(Exercise): Return verbatim everything from the first line through the line that contains "def on_y(u, v, y): d", and stop there.

(Information shown):
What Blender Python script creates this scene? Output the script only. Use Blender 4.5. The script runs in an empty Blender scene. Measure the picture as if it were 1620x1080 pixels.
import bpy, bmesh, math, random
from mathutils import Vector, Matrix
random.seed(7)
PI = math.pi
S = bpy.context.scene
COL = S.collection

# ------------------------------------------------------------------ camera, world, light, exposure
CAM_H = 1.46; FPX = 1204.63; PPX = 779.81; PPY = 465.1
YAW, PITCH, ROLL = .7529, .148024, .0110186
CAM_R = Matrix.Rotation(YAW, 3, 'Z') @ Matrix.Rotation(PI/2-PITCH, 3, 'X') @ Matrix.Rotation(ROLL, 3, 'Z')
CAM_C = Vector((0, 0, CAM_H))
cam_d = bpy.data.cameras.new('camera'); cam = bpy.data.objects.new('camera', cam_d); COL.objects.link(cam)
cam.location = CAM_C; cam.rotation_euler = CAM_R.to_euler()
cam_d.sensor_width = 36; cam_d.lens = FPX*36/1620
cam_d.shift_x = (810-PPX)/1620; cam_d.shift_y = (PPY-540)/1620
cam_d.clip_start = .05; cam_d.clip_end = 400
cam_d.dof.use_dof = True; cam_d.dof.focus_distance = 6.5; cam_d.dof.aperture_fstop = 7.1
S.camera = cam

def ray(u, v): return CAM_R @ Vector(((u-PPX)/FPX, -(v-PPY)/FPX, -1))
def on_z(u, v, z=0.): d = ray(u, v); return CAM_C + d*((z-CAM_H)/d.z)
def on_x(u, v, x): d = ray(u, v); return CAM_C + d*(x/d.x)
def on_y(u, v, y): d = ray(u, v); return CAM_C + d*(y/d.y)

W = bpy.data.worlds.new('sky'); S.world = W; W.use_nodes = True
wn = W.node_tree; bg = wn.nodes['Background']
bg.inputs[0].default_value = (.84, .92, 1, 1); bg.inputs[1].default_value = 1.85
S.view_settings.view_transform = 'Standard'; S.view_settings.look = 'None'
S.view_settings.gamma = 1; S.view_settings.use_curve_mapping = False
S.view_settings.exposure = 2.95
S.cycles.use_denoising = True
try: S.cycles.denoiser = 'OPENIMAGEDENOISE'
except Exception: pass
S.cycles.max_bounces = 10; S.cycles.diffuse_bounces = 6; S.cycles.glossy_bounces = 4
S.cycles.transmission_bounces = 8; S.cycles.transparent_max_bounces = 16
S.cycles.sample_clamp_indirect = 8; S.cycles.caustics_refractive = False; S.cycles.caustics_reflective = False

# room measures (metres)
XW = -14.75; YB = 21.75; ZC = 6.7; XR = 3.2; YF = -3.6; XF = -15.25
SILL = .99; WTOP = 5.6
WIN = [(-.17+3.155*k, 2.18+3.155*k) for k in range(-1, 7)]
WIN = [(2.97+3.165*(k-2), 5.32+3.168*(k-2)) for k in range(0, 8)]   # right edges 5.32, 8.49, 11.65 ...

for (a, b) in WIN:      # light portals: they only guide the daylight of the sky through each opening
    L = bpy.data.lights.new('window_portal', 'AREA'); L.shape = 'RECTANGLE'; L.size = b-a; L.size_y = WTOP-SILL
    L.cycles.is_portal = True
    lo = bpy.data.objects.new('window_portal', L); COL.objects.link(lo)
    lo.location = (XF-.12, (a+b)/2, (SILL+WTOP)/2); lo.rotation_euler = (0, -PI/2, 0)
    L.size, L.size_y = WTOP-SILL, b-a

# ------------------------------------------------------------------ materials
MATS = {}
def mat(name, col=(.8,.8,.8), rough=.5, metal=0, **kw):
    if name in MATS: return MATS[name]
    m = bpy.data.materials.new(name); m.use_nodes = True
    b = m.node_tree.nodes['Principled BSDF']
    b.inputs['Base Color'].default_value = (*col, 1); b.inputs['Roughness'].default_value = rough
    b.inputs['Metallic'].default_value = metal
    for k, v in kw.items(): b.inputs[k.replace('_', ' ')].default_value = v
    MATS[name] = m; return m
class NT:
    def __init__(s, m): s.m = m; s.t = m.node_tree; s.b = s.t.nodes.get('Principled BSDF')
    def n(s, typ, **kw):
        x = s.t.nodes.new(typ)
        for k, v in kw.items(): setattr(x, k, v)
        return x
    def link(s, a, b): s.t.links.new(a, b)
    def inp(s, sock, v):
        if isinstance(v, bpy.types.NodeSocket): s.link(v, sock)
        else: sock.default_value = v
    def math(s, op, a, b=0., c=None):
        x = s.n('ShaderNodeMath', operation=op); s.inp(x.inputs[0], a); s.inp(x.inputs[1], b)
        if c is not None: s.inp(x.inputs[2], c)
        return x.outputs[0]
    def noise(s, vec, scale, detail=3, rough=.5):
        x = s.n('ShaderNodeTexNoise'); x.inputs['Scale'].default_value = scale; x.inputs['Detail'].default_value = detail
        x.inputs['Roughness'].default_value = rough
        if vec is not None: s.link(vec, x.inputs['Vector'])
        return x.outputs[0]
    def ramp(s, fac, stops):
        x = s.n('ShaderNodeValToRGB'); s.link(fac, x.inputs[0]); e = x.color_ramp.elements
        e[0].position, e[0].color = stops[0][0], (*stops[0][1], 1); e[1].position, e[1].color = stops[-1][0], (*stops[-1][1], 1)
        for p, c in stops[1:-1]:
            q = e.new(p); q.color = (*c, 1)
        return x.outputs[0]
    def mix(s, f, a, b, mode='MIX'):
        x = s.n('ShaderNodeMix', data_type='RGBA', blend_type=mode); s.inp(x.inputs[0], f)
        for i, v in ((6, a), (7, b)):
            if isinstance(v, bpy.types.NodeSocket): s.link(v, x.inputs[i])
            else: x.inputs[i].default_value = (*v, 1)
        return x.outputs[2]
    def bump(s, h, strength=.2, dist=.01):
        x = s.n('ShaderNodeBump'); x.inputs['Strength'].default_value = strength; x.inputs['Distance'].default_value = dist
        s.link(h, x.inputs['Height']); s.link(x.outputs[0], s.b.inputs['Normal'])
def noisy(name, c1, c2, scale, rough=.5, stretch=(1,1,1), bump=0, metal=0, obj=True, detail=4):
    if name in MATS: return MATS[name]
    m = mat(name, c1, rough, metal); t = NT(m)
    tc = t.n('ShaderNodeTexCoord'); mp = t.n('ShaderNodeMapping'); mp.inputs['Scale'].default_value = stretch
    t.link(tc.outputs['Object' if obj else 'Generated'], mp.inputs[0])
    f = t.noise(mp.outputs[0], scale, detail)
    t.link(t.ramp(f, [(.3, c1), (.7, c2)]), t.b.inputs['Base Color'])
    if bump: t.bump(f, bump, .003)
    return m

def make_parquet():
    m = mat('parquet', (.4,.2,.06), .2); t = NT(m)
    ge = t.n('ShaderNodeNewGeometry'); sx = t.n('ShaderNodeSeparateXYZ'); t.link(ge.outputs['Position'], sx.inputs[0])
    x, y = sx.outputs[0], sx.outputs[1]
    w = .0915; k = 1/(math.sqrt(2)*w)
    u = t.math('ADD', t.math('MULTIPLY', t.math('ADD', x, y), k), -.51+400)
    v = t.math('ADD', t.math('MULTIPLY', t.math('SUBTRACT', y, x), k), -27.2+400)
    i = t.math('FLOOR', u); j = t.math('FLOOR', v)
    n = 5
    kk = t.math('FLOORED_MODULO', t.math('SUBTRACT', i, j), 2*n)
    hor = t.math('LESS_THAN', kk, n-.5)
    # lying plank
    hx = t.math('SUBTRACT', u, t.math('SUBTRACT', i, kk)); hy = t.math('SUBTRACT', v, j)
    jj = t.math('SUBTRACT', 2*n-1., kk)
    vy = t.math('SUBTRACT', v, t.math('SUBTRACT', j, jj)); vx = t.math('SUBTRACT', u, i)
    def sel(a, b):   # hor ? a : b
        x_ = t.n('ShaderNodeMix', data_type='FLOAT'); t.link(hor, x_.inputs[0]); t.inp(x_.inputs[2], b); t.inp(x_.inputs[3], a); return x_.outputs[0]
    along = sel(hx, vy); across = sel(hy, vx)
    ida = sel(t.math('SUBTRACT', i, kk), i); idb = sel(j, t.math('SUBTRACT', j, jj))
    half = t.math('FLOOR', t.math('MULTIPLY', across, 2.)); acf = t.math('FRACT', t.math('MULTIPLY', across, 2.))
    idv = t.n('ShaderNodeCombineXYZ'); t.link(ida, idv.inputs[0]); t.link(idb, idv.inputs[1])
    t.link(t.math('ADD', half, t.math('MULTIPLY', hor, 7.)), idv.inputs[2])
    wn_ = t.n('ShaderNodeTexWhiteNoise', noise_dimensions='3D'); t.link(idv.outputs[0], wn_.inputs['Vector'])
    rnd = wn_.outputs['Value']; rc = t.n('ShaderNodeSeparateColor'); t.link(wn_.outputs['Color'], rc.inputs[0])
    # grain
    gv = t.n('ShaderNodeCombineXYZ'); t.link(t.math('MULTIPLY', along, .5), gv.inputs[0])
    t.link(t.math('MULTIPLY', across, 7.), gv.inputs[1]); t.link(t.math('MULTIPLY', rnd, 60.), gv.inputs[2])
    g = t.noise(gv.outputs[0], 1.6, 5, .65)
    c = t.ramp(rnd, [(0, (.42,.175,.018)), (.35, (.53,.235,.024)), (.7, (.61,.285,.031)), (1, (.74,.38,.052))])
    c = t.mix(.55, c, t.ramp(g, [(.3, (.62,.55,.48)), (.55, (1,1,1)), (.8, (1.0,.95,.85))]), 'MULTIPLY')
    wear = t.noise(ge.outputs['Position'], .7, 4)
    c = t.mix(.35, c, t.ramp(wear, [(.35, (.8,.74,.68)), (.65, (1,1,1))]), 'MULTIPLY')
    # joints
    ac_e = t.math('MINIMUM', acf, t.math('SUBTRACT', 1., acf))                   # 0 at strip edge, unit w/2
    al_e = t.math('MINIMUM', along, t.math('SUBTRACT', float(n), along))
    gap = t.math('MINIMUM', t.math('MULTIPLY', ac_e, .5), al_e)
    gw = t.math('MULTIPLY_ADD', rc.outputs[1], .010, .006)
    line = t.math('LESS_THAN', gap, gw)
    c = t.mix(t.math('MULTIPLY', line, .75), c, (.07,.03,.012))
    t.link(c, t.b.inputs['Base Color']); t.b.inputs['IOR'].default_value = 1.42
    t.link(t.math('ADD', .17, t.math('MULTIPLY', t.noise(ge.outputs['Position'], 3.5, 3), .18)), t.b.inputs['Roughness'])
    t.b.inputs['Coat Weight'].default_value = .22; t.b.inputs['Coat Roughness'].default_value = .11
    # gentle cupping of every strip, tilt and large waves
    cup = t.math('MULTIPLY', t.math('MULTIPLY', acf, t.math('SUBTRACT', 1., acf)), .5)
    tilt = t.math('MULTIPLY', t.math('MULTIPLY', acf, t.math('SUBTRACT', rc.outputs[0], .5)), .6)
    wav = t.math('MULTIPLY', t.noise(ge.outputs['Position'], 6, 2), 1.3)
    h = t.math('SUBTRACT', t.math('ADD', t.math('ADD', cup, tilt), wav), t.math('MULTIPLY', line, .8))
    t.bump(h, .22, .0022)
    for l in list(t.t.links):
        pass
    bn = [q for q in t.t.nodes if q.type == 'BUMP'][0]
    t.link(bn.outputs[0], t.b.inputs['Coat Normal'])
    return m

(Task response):
What Blender Python script creates this scene? Output the script only. Use Blender 4.5. The script runs in an empty Blender scene. Measure the picture as if it were 1620x1080 pixels.
import bpy, bmesh, math, random
from mathutils import Vector, Matrix
random.seed(7)
PI = math.pi
S = bpy.context.scene
COL = S.collection

# ------------------------------------------------------------------ camera, world, light, exposure
CAM_H = 1.46; FPX = 1204.63; PPX = 779.81; PPY = 465.1
YAW, PITCH, ROLL = .7529, .148024, .0110186
CAM_R = Matrix.Rotation(YAW, 3, 'Z') @ Matrix.Rotation(PI/2-PITCH, 3, 'X') @ Matrix.Rotation(ROLL, 3, 'Z')
CAM_C = Vector((0, 0, CAM_H))
cam_d = bpy.data.cameras.new('camera'); cam = bpy.data.objects.new('camera', cam_d); COL.objects.link(cam)
cam.location = CAM_C; cam.rotation_euler = CAM_R.to_euler()
cam_d.sensor_width = 36; cam_d.lens = FPX*36/1620
cam_d.shift_x = (810-PPX)/1620; cam_d.shift_y = (PPY-540)/1620
cam_d.clip_start = .05; cam_d.clip_end = 400
cam_d.dof.use_dof = True; cam_d.dof.focus_distance = 6.5; cam_d.dof.aperture_fstop = 7.1
S.camera = cam

def ray(u, v): return CAM_R @ Vector(((u-PPX)/FPX, -(v-PPY)/FPX, -1))
def on_z(u, v, z=0.): d = ray(u, v); return CAM_C + d*((z-CAM_H)/d.z)
def on_x(u, v, x): d = ray(u, v); return CAM_C + d*(x/d.x)
def on_y(u, v, y): d = ray(u, v); return CAM_C + d*(y/d.y)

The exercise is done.